§ **WHAT YOU ARE ASKED TO DO**
Repeat the lines that follow, leaving nothing out.
#### RECORDED INFORMATION ####
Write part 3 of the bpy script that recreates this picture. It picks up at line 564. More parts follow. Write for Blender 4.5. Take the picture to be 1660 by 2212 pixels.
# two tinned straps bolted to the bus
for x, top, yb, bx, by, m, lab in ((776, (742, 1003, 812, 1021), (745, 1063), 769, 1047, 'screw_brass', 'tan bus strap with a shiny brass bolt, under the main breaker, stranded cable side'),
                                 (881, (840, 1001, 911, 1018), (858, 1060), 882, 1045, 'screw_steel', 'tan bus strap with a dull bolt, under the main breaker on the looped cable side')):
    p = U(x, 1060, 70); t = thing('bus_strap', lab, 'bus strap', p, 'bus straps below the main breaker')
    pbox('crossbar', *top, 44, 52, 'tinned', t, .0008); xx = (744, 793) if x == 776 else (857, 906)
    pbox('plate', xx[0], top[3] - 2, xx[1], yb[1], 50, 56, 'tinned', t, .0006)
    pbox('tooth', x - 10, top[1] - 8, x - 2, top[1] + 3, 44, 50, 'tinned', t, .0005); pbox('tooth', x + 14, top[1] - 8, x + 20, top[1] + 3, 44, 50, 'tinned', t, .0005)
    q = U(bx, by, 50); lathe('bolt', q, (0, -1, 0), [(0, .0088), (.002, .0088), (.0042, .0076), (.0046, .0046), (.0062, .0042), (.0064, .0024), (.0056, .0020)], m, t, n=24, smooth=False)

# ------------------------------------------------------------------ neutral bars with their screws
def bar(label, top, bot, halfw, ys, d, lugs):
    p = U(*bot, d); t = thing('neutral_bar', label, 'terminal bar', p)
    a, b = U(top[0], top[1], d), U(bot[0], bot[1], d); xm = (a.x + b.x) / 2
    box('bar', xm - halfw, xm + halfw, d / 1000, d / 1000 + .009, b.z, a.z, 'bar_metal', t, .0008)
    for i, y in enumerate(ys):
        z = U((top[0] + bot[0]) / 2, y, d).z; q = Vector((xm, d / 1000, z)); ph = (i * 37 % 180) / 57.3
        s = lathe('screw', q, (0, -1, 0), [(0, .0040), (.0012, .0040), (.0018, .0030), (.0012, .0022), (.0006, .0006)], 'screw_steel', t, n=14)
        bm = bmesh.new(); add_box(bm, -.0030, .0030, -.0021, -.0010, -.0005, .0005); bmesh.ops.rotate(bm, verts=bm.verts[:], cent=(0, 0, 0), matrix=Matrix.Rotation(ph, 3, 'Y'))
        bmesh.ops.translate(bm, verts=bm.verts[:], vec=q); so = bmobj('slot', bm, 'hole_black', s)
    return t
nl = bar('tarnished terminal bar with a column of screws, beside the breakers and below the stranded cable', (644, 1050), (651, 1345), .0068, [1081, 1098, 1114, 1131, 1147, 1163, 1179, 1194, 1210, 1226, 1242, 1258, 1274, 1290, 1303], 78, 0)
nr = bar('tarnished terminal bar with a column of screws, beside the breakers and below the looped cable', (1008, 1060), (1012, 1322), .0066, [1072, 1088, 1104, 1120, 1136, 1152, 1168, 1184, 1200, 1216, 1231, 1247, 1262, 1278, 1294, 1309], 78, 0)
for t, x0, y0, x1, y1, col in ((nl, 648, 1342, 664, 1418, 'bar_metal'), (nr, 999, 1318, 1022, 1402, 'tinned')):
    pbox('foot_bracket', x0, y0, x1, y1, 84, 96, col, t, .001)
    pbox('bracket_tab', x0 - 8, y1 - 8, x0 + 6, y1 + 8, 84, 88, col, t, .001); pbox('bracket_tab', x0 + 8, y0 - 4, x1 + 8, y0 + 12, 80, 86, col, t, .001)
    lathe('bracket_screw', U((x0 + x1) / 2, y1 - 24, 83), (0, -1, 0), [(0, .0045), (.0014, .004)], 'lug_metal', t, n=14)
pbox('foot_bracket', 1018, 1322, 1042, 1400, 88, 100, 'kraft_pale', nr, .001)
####
§ **COMPLETED EXERCISE**
Write part 3 of the bpy script that recreates this picture. It picks up at line 564. More parts follow. Write for Blender 4.5. Take the picture to be 1660 by 2212 pixels.
# two tinned straps bolted to the bus
for x, top, yb, bx, by, m, lab in ((776, (742, 1003, 812, 1021), (745, 1063), 769, 1047, 'screw_brass', 'tan bus strap with a shiny brass bolt, under the main breaker, stranded cable side'),
                                 (881, (840, 1001, 911, 1018), (858, 1060), 882, 1045, 'screw_steel', 'tan bus strap with a dull bolt, under the main breaker on the looped cable side')):
    p = U(x, 1060, 70); t = thing('bus_strap', lab, 'bus strap', p, 'bus straps below the main breaker')
    pbox('crossbar', *top, 44, 52, 'tinned', t, .0008); xx = (744, 793) if x == 776 else (857, 906)
    pbox('plate', xx[0], top[3] - 2, xx[1], yb[1], 50, 56, 'tinned', t, .0006)
    pbox('tooth', x - 10, top[1] - 8, x - 2, top[1] + 3, 44, 50, 'tinned', t, .0005); pbox('tooth', x + 14, top[1] - 8, x + 20, top[1] + 3, 44, 50, 'tinned', t, .0005)
    q = U(bx, by, 50); lathe('bolt', q, (0, -1, 0), [(0, .0088), (.002, .0088), (.0042, .0076), (.0046, .0046), (.0062, .0042), (.0064, .0024), (.0056, .0020)], m, t, n=24, smooth=False)

# ------------------------------------------------------------------ neutral bars with their screws
def bar(label, top, bot, halfw, ys, d, lugs):
    p = U(*bot, d); t = thing('neutral_bar', label, 'terminal bar', p)
    a, b = U(top[0], top[1], d), U(bot[0], bot[1], d); xm = (a.x + b.x) / 2
    box('bar', xm - halfw, xm + halfw, d / 1000, d / 1000 + .009, b.z, a.z, 'bar_metal', t, .0008)
    for i, y in enumerate(ys):
        z = U((top[0] + bot[0]) / 2, y, d).z; q = Vector((xm, d / 1000, z)); ph = (i * 37 % 180) / 57.3
        s = lathe('screw', q, (0, -1, 0), [(0, .0040), (.0012, .0040), (.0018, .0030), (.0012, .0022), (.0006, .0006)], 'screw_steel', t, n=14)
        bm = bmesh.new(); add_box(bm, -.0030, .0030, -.0021, -.0010, -.0005, .0005); bmesh.ops.rotate(bm, verts=bm.verts[:], cent=(0, 0, 0), matrix=Matrix.Rotation(ph, 3, 'Y'))
        bmesh.ops.translate(bm, verts=bm.verts[:], vec=q); so = bmobj('slot', bm, 'hole_black', s)
    return t
nl = bar('tarnished terminal bar with a column of screws, beside the breakers and below the stranded cable', (644, 1050), (651, 1345), .0068, [1081, 1098, 1114, 1131, 1147, 1163, 1179, 1194, 1210, 1226, 1242, 1258, 1274, 1290, 1303], 78, 0)
nr = bar('tarnished terminal bar with a column of screws, beside the breakers and below the looped cable', (1008, 1060), (1012, 1322), .0066, [1072, 1088, 1104, 1120, 1136, 1152, 1168, 1184, 1200, 1216, 1231, 1247, 1262, 1278, 1294, 1309], 78, 0)
for t, x0, y0, x1, y1, col in ((nl, 648, 1342, 664, 1418, 'bar_metal'), (nr, 999, 1318, 1022, 1402, 'tinned')):
    pbox('foot_bracket', x0, y0, x1, y1, 84, 96, col, t, .001)
    pbox('bracket_tab', x0 - 8, y1 - 8, x0 + 6, y1 + 8, 84, 88, col, t, .001); pbox('bracket_tab', x0 + 8, y0 - 4, x1 + 8, y0 + 12, 80, 86, col, t, .001)
    lathe('bracket_screw', U((x0 + x1) / 2, y1 - 24, 83), (0, -1, 0), [(0, .0045), (.0014, .004)], 'lug_metal', t, n=14)
pbox('foot_bracket', 1018, 1322, 1042, 1400, 88, 100, 'kraft_pale', nr, .001)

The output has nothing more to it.